DATA BLOCK:

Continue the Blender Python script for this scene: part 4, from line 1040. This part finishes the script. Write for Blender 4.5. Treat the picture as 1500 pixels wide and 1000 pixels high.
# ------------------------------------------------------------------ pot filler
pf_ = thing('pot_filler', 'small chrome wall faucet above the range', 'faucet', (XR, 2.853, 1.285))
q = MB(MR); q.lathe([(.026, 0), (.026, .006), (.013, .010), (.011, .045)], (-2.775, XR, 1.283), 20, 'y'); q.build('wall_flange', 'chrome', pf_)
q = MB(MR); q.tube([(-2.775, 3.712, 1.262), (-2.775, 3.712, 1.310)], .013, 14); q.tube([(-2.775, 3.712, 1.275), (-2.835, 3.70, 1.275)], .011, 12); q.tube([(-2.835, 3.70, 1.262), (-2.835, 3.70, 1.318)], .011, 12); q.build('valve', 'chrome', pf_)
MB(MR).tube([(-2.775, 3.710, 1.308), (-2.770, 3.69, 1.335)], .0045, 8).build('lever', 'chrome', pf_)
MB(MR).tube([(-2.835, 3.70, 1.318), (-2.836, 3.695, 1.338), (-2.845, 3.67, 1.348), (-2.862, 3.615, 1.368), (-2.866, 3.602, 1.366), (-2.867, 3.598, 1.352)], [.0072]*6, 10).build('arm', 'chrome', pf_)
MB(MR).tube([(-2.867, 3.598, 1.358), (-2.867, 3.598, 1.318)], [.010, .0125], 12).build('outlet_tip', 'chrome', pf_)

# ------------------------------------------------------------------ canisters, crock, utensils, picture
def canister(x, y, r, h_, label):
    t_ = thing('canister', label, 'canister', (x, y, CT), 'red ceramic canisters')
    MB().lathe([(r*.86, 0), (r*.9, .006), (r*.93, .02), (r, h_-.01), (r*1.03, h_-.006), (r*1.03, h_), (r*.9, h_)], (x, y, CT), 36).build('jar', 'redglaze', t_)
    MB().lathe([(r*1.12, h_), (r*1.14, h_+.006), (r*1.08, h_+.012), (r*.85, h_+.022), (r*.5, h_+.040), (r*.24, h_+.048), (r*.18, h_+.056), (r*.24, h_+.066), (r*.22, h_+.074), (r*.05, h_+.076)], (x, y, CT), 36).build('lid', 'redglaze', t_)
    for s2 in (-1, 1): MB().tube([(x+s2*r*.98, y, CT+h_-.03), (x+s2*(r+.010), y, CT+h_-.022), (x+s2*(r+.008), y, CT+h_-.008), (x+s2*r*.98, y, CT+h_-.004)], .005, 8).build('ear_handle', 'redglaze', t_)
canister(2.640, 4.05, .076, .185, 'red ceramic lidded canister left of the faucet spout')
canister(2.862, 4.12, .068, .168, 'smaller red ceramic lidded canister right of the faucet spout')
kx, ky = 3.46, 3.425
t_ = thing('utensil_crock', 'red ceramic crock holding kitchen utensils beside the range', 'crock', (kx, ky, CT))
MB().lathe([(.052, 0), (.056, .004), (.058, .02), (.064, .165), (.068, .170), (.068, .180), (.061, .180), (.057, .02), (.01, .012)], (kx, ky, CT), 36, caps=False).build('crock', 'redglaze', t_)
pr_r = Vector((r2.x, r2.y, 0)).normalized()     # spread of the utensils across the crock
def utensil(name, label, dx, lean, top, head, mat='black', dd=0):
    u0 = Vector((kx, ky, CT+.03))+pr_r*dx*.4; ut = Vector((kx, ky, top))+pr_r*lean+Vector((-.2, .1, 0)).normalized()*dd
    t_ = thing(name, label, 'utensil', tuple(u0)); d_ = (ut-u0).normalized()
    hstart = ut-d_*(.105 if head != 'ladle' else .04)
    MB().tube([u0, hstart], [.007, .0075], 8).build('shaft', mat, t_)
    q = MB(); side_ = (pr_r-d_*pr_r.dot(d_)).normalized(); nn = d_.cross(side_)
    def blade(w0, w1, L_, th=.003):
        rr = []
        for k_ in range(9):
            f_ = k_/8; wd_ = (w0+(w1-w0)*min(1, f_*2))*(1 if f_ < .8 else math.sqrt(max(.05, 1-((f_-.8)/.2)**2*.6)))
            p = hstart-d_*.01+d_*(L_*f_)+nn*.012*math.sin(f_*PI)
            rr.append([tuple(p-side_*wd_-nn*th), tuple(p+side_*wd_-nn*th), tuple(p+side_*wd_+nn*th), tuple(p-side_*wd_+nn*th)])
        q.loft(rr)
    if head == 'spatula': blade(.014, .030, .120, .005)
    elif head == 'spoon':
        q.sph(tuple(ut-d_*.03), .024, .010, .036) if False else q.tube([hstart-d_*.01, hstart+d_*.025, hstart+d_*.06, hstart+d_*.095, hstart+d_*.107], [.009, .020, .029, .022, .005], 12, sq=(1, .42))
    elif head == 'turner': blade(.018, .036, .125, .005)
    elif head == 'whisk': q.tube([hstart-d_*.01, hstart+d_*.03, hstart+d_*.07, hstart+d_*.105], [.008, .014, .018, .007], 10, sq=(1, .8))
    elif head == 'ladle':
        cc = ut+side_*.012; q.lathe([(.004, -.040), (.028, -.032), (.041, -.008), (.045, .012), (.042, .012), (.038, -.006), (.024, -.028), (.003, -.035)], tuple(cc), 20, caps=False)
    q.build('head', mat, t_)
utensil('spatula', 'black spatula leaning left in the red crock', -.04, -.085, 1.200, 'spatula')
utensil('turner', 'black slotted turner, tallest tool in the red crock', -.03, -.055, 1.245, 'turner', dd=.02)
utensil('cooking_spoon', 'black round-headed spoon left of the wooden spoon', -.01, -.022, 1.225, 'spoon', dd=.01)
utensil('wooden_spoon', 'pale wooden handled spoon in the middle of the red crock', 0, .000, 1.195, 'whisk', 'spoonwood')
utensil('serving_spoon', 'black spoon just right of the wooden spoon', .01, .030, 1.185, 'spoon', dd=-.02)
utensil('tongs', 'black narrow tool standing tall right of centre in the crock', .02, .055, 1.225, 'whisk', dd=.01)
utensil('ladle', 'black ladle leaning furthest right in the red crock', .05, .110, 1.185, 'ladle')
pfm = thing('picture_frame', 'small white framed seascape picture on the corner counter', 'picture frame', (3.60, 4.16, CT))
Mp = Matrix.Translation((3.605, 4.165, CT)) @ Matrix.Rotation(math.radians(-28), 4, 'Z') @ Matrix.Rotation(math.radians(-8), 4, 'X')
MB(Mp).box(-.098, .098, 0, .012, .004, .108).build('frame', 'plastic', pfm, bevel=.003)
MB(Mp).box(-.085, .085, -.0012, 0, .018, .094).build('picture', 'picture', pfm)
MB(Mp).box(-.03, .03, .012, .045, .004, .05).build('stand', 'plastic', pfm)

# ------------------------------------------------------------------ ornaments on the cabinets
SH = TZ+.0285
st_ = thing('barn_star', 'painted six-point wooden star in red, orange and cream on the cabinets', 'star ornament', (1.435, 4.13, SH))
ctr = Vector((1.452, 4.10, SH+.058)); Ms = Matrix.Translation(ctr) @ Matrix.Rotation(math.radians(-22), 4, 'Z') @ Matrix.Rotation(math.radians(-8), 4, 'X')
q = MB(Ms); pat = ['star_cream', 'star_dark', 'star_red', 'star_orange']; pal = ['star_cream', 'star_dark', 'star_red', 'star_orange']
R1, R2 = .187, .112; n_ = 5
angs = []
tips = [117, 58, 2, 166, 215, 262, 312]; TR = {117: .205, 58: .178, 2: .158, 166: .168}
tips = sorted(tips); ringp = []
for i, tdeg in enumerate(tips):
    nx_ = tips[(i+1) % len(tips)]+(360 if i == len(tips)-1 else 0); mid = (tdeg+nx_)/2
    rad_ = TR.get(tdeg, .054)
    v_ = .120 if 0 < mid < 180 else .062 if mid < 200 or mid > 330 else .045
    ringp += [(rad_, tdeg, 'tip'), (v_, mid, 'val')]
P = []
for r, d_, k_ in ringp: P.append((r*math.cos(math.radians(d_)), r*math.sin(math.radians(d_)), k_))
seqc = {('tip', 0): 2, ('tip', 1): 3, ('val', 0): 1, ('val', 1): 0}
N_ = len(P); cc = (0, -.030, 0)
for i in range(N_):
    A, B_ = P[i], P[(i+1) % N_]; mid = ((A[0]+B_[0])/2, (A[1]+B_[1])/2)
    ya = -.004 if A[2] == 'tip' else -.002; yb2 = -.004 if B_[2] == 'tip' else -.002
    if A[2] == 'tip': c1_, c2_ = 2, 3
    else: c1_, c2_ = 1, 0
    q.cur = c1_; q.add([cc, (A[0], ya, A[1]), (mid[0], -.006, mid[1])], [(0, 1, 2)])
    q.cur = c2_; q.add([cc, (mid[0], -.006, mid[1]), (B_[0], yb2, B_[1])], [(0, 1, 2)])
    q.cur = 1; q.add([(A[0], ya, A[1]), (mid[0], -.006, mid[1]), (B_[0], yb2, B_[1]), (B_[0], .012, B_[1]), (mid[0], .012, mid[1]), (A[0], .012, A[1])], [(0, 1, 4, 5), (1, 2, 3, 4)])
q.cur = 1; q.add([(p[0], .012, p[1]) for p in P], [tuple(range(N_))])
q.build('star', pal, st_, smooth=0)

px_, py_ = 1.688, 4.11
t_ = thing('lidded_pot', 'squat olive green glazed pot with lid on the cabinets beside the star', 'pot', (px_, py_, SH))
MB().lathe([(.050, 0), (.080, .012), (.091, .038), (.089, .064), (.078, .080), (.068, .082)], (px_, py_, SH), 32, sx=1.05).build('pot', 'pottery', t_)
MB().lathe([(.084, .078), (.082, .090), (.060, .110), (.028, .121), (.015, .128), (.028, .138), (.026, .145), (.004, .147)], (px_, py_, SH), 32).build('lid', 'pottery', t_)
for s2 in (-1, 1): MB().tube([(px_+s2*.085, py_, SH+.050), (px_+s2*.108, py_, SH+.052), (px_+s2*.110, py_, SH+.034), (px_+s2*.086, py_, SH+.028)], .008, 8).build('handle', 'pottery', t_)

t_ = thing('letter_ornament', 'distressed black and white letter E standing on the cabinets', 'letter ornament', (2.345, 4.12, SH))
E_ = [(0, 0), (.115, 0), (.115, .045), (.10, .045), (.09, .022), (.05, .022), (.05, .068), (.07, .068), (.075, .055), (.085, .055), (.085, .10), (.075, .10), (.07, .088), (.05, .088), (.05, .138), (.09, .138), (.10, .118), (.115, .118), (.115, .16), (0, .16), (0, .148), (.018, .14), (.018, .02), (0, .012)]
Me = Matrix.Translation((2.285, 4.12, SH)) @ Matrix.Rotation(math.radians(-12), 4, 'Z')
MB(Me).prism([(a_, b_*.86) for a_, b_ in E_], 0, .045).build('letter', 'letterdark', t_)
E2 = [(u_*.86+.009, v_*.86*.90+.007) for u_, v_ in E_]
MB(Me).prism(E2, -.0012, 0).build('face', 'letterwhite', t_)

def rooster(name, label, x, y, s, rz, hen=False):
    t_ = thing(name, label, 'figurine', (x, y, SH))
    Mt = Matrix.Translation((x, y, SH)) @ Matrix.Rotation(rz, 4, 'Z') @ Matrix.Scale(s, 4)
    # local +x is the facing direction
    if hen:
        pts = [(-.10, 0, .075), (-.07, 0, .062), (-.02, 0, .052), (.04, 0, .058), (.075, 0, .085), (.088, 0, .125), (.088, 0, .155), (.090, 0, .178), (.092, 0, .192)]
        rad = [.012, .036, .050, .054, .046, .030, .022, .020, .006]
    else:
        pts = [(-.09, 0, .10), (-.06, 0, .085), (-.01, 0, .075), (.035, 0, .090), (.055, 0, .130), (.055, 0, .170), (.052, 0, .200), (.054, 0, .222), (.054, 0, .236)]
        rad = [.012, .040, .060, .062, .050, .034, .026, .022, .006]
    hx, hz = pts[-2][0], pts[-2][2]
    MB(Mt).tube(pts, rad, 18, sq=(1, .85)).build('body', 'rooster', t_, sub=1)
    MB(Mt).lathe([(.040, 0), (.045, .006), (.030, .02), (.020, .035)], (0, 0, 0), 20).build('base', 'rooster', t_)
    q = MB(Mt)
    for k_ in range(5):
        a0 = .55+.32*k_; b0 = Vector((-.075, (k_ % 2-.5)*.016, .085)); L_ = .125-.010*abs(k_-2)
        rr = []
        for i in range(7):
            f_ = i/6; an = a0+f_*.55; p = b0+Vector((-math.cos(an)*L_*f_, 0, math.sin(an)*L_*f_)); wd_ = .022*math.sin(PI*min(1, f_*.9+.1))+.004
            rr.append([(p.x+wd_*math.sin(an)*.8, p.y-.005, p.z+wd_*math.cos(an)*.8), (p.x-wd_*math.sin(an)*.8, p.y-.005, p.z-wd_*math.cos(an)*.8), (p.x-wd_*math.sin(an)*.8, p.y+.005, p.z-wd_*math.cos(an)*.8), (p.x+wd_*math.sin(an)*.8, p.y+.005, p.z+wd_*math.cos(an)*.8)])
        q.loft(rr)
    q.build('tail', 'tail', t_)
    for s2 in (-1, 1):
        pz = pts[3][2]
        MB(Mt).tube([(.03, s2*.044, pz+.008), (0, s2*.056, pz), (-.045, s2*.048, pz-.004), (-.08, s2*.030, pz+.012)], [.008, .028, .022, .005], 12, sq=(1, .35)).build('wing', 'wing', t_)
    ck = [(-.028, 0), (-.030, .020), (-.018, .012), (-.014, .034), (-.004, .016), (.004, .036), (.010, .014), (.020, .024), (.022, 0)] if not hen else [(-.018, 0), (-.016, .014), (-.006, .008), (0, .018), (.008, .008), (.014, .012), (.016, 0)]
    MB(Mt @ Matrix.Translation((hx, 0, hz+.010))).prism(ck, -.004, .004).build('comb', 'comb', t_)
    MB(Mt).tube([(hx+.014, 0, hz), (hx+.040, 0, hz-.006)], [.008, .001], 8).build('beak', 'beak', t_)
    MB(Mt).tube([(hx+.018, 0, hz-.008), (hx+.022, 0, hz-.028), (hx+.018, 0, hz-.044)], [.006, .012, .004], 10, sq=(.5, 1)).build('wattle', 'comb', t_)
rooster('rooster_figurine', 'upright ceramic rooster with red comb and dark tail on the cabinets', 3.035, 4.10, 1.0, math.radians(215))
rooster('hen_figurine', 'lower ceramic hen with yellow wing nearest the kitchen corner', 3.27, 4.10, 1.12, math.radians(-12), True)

PROBLEM STATEMENT:
Repeat, word for word, the lines from the opening of the material through the line containing "12).build('outlet_tip', 'chrome', pf_)".

RESULT OF THIS EXERCISE:
Continue the Blender Python script for this scene: part 4, from line 1040. This part finishes the script. Write for Blender 4.5. Treat the picture as 1500 pixels wide and 1000 pixels high.
# ------------------------------------------------------------------ pot filler
pf_ = thing('pot_filler', 'small chrome wall faucet above the range', 'faucet', (XR, 2.853, 1.285))
q = MB(MR); q.lathe([(.026, 0), (.026, .006), (.013, .010), (.011, .045)], (-2.775, XR, 1.283), 20, 'y'); q.build('wall_flange', 'chrome', pf_)
q = MB(MR); q.tube([(-2.775, 3.712, 1.262), (-2.775, 3.712, 1.310)], .013, 14); q.tube([(-2.775, 3.712, 1.275), (-2.835, 3.70, 1.275)], .011, 12); q.tube([(-2.835, 3.70, 1.262), (-2.835, 3.70, 1.318)], .011, 12); q.build('valve', 'chrome', pf_)
MB(MR).tube([(-2.775, 3.710, 1.308), (-2.770, 3.69, 1.335)], .0045, 8).build('lever', 'chrome', pf_)
MB(MR).tube([(-2.835, 3.70, 1.318), (-2.836, 3.695, 1.338), (-2.845, 3.67, 1.348), (-2.862, 3.615, 1.368), (-2.866, 3.602, 1.366), (-2.867, 3.598, 1.352)], [.0072]*6, 10).build('arm', 'chrome', pf_)
MB(MR).tube([(-2.867, 3.598, 1.358), (-2.867, 3.598, 1.318)], [.010, .0125], 12).build('outlet_tip', 'chrome', pf_)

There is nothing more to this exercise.